É ler o aluno, perceber os bloqueios mentais que o impedem de aplicar o que já sabe num regime diferente, neste caso em cima de terra. O nosso trabalho é destravar medos que o próprio aluno nem percebe que tem, e que o prendem antes de o libertar para aprender a técnica que lhe vai dar o relaxe que tão desesperadamente procura. É soltar o travão que ele próprio, inconscientemente, puxa.

Isto é claro em regime de aula técnica, onde o instrutor consegue ver cada detalhe. Já em regime de “treino rolante”, onde se acompanham grupos sem tanta visibilidade de detalhe, é bem mais difícil, ao ponto de ser impossível em algumas situações.

Entre os alunos, há perfis opostos. Uns são afoitos, dados à descoberta. Muitas vezes vêm de negócios próprios, do desporto competitivo, de atividades de risco como desportos de combate, radicais ou até das forças militares. Gente habituada a calcular riscos mas que, quando decide ir, vai de cabeça, vai com tudo. Nota-se logo: o tronco colado ao punho, a cabeça a mostrar intenção física de acelerar. São alunos fáceis para ensinar técnicas novas, mas tendem a exigir travão: afinal, comem dificuldades sem saber parar.

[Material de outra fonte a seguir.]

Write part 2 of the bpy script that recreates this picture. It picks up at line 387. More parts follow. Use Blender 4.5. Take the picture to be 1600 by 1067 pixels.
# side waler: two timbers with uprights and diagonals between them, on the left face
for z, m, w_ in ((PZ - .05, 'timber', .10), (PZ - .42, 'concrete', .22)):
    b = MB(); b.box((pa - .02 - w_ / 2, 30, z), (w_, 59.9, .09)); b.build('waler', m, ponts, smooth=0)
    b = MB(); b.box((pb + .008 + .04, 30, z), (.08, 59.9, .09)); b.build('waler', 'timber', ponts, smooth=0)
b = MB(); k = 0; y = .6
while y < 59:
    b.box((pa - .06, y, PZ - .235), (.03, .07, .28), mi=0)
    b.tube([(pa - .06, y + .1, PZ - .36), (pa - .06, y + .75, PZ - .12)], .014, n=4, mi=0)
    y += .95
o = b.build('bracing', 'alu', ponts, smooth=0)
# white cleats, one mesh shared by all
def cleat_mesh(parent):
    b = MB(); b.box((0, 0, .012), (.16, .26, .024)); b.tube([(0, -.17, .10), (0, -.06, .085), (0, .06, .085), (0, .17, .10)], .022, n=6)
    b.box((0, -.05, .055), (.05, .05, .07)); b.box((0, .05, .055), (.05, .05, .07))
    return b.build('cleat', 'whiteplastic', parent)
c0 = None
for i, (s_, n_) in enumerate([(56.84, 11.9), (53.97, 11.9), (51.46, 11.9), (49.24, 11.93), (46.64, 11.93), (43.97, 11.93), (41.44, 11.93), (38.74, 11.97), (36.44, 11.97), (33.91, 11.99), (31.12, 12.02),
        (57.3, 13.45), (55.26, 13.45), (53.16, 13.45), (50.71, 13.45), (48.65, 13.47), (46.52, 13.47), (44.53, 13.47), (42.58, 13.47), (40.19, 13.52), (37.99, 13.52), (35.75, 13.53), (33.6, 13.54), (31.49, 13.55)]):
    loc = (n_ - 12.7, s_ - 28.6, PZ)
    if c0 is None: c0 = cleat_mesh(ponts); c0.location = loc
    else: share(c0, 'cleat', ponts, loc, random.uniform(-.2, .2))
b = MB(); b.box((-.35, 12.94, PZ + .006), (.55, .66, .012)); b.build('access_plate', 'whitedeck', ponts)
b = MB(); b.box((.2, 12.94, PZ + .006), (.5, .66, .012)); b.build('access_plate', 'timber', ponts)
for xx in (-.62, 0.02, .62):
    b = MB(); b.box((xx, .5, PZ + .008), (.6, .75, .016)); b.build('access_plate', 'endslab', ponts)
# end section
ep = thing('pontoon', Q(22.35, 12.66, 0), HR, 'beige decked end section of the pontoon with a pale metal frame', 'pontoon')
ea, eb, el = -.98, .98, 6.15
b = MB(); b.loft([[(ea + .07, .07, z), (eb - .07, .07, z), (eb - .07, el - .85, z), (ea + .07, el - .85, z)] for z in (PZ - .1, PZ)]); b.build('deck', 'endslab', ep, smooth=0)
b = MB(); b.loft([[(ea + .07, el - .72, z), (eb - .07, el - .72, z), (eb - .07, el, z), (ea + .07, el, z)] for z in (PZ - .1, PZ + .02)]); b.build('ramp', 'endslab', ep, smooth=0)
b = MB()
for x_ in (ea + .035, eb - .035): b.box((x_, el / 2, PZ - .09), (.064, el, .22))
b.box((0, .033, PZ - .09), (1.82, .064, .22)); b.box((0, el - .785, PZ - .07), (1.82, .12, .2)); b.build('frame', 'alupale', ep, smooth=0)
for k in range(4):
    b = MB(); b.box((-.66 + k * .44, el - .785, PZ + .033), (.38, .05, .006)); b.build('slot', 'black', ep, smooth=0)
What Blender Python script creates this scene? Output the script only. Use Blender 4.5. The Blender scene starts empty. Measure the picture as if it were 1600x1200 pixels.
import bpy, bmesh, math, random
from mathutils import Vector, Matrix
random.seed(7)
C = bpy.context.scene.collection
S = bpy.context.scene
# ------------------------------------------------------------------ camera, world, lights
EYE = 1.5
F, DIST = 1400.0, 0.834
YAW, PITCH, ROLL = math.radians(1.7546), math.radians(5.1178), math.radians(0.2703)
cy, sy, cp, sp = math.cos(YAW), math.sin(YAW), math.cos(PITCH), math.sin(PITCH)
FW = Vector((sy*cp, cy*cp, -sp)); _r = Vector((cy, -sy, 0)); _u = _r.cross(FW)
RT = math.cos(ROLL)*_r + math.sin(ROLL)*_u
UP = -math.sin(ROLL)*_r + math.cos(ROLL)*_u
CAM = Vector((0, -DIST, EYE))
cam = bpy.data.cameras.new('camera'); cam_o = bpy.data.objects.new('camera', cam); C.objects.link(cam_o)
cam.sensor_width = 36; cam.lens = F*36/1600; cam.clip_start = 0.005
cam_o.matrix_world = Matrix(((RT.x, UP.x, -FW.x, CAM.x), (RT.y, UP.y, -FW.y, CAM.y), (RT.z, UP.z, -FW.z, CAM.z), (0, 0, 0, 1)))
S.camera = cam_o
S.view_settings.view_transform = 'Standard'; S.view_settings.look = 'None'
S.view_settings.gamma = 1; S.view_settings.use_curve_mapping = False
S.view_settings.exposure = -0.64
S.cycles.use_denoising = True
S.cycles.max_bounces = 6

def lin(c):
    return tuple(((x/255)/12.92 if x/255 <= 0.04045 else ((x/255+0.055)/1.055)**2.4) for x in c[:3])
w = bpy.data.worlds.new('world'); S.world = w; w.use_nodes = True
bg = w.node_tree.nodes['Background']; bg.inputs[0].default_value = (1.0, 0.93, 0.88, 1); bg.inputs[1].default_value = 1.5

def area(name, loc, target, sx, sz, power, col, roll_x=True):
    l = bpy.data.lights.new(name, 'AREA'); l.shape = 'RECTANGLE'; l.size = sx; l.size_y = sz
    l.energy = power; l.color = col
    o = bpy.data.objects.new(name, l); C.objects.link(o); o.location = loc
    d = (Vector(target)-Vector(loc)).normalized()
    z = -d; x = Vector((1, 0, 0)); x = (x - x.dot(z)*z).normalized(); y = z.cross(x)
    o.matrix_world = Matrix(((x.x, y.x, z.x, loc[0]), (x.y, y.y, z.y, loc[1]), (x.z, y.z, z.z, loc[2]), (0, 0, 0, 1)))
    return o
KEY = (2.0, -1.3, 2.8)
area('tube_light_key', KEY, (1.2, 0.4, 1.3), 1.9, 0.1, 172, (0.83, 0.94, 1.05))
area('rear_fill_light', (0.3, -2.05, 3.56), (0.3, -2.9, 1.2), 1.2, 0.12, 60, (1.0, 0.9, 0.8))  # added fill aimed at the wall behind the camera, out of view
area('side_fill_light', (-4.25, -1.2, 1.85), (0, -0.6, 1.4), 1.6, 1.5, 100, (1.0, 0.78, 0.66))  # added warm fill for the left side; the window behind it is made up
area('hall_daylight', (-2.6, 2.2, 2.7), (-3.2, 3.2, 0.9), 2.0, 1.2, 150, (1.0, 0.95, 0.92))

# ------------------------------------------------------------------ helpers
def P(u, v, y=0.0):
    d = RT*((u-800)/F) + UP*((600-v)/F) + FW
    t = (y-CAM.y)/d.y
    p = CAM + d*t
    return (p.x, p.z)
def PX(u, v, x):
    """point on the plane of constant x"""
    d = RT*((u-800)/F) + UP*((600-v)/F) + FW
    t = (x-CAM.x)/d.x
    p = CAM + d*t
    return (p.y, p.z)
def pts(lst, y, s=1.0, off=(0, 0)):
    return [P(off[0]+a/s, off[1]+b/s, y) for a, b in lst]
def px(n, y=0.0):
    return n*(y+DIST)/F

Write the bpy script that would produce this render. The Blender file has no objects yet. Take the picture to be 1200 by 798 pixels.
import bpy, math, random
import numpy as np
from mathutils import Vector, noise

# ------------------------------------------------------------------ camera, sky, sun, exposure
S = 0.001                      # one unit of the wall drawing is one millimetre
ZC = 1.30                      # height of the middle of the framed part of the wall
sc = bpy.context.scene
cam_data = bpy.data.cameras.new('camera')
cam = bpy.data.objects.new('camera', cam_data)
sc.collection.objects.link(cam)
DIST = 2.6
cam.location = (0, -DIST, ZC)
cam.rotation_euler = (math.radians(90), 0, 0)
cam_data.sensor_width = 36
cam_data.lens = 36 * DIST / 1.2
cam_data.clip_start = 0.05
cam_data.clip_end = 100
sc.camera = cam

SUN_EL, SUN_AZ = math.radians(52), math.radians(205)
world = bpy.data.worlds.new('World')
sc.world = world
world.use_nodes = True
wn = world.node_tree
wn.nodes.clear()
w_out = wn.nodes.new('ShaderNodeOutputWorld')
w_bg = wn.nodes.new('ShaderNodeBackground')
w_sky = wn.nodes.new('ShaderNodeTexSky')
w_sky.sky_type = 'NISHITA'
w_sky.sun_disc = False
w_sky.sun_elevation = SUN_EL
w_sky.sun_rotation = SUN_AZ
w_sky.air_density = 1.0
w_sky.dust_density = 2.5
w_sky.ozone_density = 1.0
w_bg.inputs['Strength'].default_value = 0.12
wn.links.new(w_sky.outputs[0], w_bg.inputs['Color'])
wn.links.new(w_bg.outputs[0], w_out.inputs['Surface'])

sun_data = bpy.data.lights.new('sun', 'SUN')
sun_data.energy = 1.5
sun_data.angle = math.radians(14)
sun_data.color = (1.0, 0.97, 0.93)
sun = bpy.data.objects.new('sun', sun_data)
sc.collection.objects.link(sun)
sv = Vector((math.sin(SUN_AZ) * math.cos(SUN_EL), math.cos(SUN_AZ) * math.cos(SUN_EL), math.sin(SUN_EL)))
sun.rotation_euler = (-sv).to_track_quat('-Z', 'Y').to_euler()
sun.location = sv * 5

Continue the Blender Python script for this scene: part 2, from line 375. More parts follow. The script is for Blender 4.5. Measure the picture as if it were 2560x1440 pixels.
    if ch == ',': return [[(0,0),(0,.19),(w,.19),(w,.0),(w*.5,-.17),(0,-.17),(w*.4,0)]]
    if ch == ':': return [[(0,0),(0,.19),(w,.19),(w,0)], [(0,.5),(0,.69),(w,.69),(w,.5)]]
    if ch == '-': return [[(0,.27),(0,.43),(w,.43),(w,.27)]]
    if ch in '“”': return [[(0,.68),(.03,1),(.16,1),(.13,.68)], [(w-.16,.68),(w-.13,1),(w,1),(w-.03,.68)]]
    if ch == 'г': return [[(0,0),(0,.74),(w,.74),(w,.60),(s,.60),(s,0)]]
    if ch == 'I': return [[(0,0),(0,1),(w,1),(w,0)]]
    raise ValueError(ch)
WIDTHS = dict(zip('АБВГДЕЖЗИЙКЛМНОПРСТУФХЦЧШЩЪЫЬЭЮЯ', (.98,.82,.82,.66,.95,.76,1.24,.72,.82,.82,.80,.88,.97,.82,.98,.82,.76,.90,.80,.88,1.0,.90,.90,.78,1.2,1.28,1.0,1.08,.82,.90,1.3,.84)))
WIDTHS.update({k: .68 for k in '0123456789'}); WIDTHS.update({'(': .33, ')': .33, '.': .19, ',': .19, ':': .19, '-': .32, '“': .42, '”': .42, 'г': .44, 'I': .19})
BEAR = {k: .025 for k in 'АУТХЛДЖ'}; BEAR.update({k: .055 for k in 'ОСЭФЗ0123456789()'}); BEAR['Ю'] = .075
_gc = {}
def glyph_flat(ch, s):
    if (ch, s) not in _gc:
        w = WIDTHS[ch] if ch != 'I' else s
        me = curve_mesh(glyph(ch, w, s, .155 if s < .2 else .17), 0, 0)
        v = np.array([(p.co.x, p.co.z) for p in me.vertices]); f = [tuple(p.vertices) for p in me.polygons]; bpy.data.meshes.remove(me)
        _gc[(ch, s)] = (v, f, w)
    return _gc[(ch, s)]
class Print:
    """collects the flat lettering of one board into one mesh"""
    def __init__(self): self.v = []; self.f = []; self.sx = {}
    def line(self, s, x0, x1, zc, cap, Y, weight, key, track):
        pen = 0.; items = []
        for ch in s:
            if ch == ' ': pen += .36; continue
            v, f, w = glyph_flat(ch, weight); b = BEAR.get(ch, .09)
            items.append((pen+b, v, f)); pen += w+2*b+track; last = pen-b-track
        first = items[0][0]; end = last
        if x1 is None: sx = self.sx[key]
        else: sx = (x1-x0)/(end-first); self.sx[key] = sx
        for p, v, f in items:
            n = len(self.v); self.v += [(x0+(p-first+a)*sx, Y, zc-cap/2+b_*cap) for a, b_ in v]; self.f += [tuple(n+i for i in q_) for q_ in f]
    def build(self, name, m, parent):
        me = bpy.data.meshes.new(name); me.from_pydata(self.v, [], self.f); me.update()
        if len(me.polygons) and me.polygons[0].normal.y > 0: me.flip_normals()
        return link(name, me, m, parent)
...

Do outro lado, o reverso da medalha: os mais tímidos, reservados, cuidadosos com o perigo - eu próprio encaixo-me naturalmente neste grupo. Em aula, vê-se logo a diferença: costas a enrolar, cabeça a fugir, braços esticados a tentar afastar a mota do corpo. Um conflito interno entre a vontade e o imaginário do que se quer no futuro, e o subconsciente que batalha por cada segundo de segurança presente. Cabe ao instrutor perceber, analisar e encontrar o método certo para desbloquear estes travões.


Muito para lá da técnica

São alunos que dão mais trabalho, sem dúvida. Mas dão também um retorno maior, tanto para eles como para nós, instrutores. Fazer parte da jornada de quem chega com medo e sai confiante cria uma ligação que fica, e ferramentas para o aluno que vão muito para além do treino. Afinal, quantos e quantos dizem que fazer terra - e andar de mota como um todo - é terapêutico?

É verdade: soa sentimental e até metafísico. Para os “durões”, isto é encher chouriços, afinal, motas querem é gás e o ocasional osso partido. Mas a realidade é esta: o instrutor que vale o seu título não ensina só o que “todos sabem”. Antes, ajuda a criar as condições para que cada aluno seja o melhor que consegue ser em cima de uma mota.

Formação de qualidade não é só currículo, nem só novas técnicas. É ajudar cada um a abrir as portas que lhe permitem seguir o seu caminho.

Ver pela rama e analisar a fundo não são a mesma coisa. O trabalho de um instrutor é ensinar-te a diferença, e dar-te as ferramentas para saberes gerir os teus travões internos.